Connectivity: Preamps

• preamp outputs (to power amp, RCA or XLR)
• line-level inputs (RCA or XLR)
• phono input (MM or MC)
• tape loop inputs/outputs
• FM (75-ohm or 300-ohm), AM antenna inputs
• headphone jack

Linking preamp to power amp presents a choice. Balanced (XLR) connectors are better for unusually long runs because they are much less susceptible to induced hum and radio-frequency interference (RFI). In a normal home system, however, ordinary unbalanced (RCA) connections are fine. The same applies to connections between source components and the preamp.
One special input increasingly omitted from preamps is the phono input, which is designed for the low-voltage output from a turntable's pickup cartridge. There are two kinds of phono inputs, corresponding to different types of cartridges: moving-magnet (MM) and moving-coil (MC). The latter, which are less common, require more amplification. Your preamp's phono input may accept only one type or may be switchable for both types. When using an analog audio recorder, such as a cassette deck, you'll need both line-level inputs and line-level outputs, often grouped together and labeled "Tape Loop" or "Tape 1," "Tape 2," etc.
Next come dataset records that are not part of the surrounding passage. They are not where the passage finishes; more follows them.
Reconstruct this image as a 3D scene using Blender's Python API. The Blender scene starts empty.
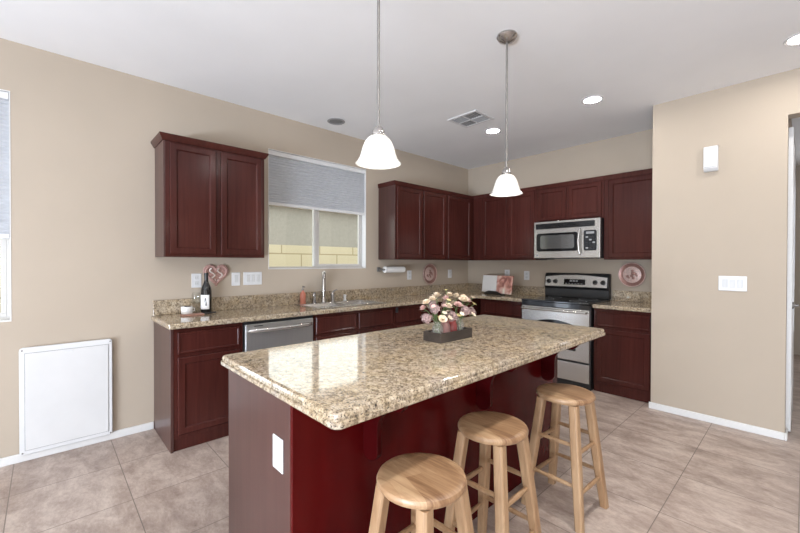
import bpy, bmesh, math, random
from mathutils import Vector, Matrix
random.seed(7)
PI = math.pi
SC = bpy.context.scene
COL = SC.collection

# ------------------------------------------------------------------ camera
cam_d = bpy.data.cameras.new('camera'); cam = bpy.data.objects.new('camera', cam_d); COL.objects.link(cam)
F_PX = 379.57
cam_d.sensor_fit = 'HORIZONTAL'; cam_d.sensor_width = 36.0; cam_d.lens = F_PX * 36.0 / 800.0
cam_d.clip_start = 0.05; cam_d.clip_end = 200
_y, _t, _r = math.radians(46.9107), math.radians(-0.4867), math.radians(0.133)
_fw = Vector((-math.sin(_y), math.cos(_y), 0)); _rt = Vector((math.cos(_y), math.sin(_y), 0)); _up = Vector((0, 0, 1))
_f2 = _fw * math.cos(_t) + _up * math.sin(_t); _u2 = _up * math.cos(_t) - _fw * math.sin(_t)
_rr = _rt * math.cos(_r) + _u2 * math.sin(_r); _uu = _u2 * math.cos(_r) - _rt * math.sin(_r)
cam.matrix_world = Matrix(((_rr.x, _uu.x, -_f2.x, 3.5594), (_rr.y, _uu.y, -_f2.y, -4.7655), (_rr.z, _uu.z, -_f2.z, 1.3275), (0, 0, 0, 1)))
SC.camera = cam

# ------------------------------------------------------------------ sky, daylight, exposure
SKY = 3.2
w = bpy.data.worlds.new('sky'); SC.world = w; w.use_nodes = True
bgn = w.node_tree.nodes['Background']; bgn.inputs['Color'].default_value = (1.0, 0.985, 0.96, 1); bgn.inputs['Strength'].default_value = SKY
SC.view_settings.view_transform = 'Standard'; SC.view_settings.look = 'None'
SC.view_settings.exposure = -0.33; SC.view_settings.gamma = 1.0
try: SC.cycles.transparent_max_bounces = 24
except Exception: pass
try: SC.view_settings.use_curve_mapping = False
except Exception: pass

def area_light(name, loc, direction, sx, sy, power, color=(1, 1, 1), spread=180):
    d = bpy.data.lights.new(name, 'AREA'); d.shape = 'RECTANGLE'; d.size = sx; d.size_y = sy; d.energy = power; d.color = color
    d.spread = math.radians(spread)
    o = bpy.data.objects.new(name, d); COL.objects.link(o); o.location = loc
    o.rotation_euler = Vector(direction).to_track_quat('-Z', 'Y').to_euler()
    return o
# nook window and hall lights, plus fills added at unseen openings for ambient
DAY = (0.90, 0.99, 1.13)
area_light('patio_door_fill', (3.9, -9.25, 1.25), (0, 1, 0.12), 3.6, 2.3, 48, DAY)  # fill added at the unseen rear door for even ambient light
area_light('ceiling_fill', (3.9, -9.1, 0.25), (0, 1, 0.85), 3.4, 0.4, 490, (0.85, 0.99, 1.19))  # upward fill added behind the camera to brighten the ceiling
area_light('side_window_fill', (6.86, -6.0, 1.5), (-1, 0.0, 0.05), 2.2, 1.3, 12, DAY)  # weak fill added at an unseen side window
area_light('nook_window_daylight', (-0.35, -5.5, 1.25), (1, 0, 0), 1.1, 0.6, 16, DAY)
area_light('hall_area_light', (4.6, 3.1, 1.4), (0, -1, 0), 1.2, 2.0, 26, DAY)  # area light inside the hall, in front of its closed end wall

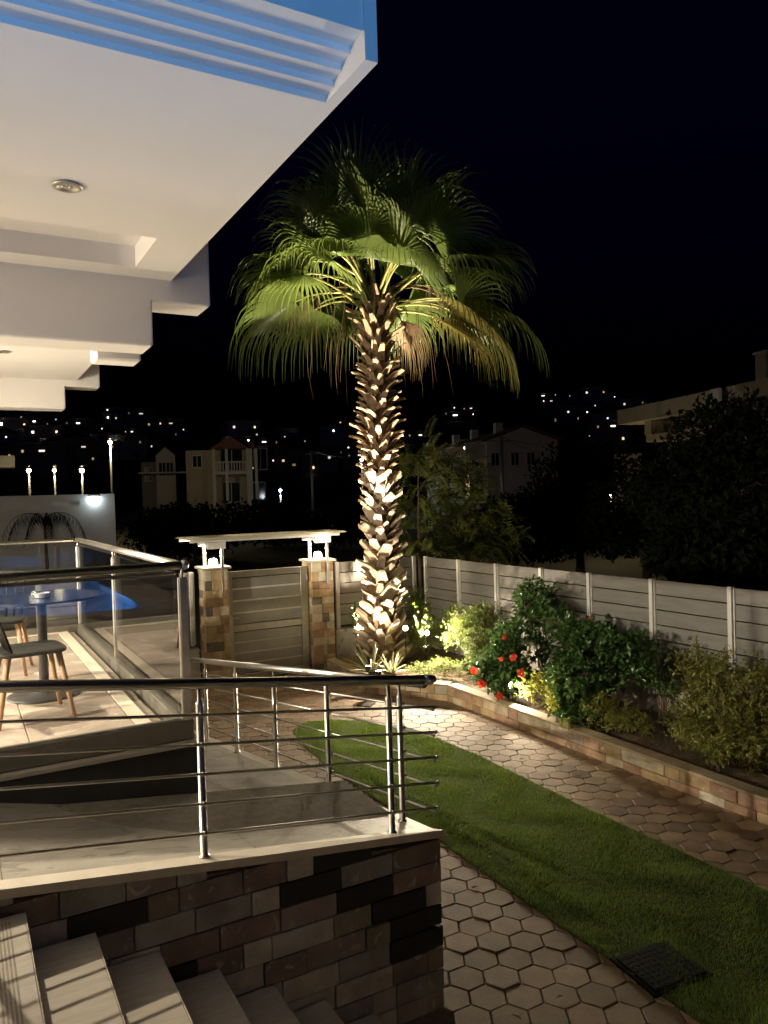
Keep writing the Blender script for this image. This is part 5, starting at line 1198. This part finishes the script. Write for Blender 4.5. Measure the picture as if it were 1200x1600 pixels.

If you don't need to record, the output of any cassette deck or other recorder or player can feed a standard line-level input.
Digital recording devices normally will accept direct digital inputs as well as analog signals. Some stereo preamps provide digital inputs and outputs for such devices, but in most cases you will have to make a direct link between the digital recorder and the digital source device you want to record from if you want to make a direct digital dub. Tuner/preamps include jacks for radio antennae. The FM input may be labeled either 75 ohms (with an RF-type threaded screw terminal) or 300 ohms (a wire clip or other type of terminal accepting bare wire or Y-shaped spade lugs). AM antenna inputs are normally wire clips or screw lugs. The headphone jack on a preamp is usually the larger quarter-inch phone type that's suitable for larger home headphones, as opposed to the c-inch mini-jack found on portable equipment. Adapters are widely available to mate a c-inch plug with a quarter-inch jack or vice versa. If your preamp does not have a headphone jack, you may use the headphone jack on the source component (if possible) or buy a separate headphone amplifier.

Connectivity: Power Amps

• fixed line-level inputs (from preamp, RCA or XLR)
• variable line-level inputs (from preamp, RCA or XLR)
• speaker terminals (binding posts)

Linking preamp to power amp presents a choice (the same one detailed above under preamps–skip the rest of this paragraph if you've already pondered this question). Balanced (XLR) connectors can be better for unusually long runs because they are less prone to induced hum and radio-frequency interference. In a normal home system, however, ordinary unbalanced (RCA) connections are fine. A few power amps provide variable as well as fixed audio inputs. The variable ins have their own level controls, which can be helpful for correcting left/right imbalances or, in a pinch, doing without a preamp. For speaker terminals, most separate power amps provide five-way binding posts that accommodate banana plugs, dual bananas, pins, spade lugs, or bare wire. These are certainly the most flexible, although other types can work just as well.

Look and Feel
Power amps tend to be plain. Still, if you're going to look at a big, heavy thing sitting in your living room for years to come, it had better look at least acceptable. Preamps are a more hands-on component. Are you happy with the way the controls feel? Does the volume knob have a nice gliding quality; does it feel good to the touch? What about the remote (if there is one)? Does it feel right in your hand? Does it do everything you need it to do? Can you distinguish the buttons easily by feel? Over weeks and months and years, these seemingly mundane characteristics can make a big difference to your enjoyment of the equipment.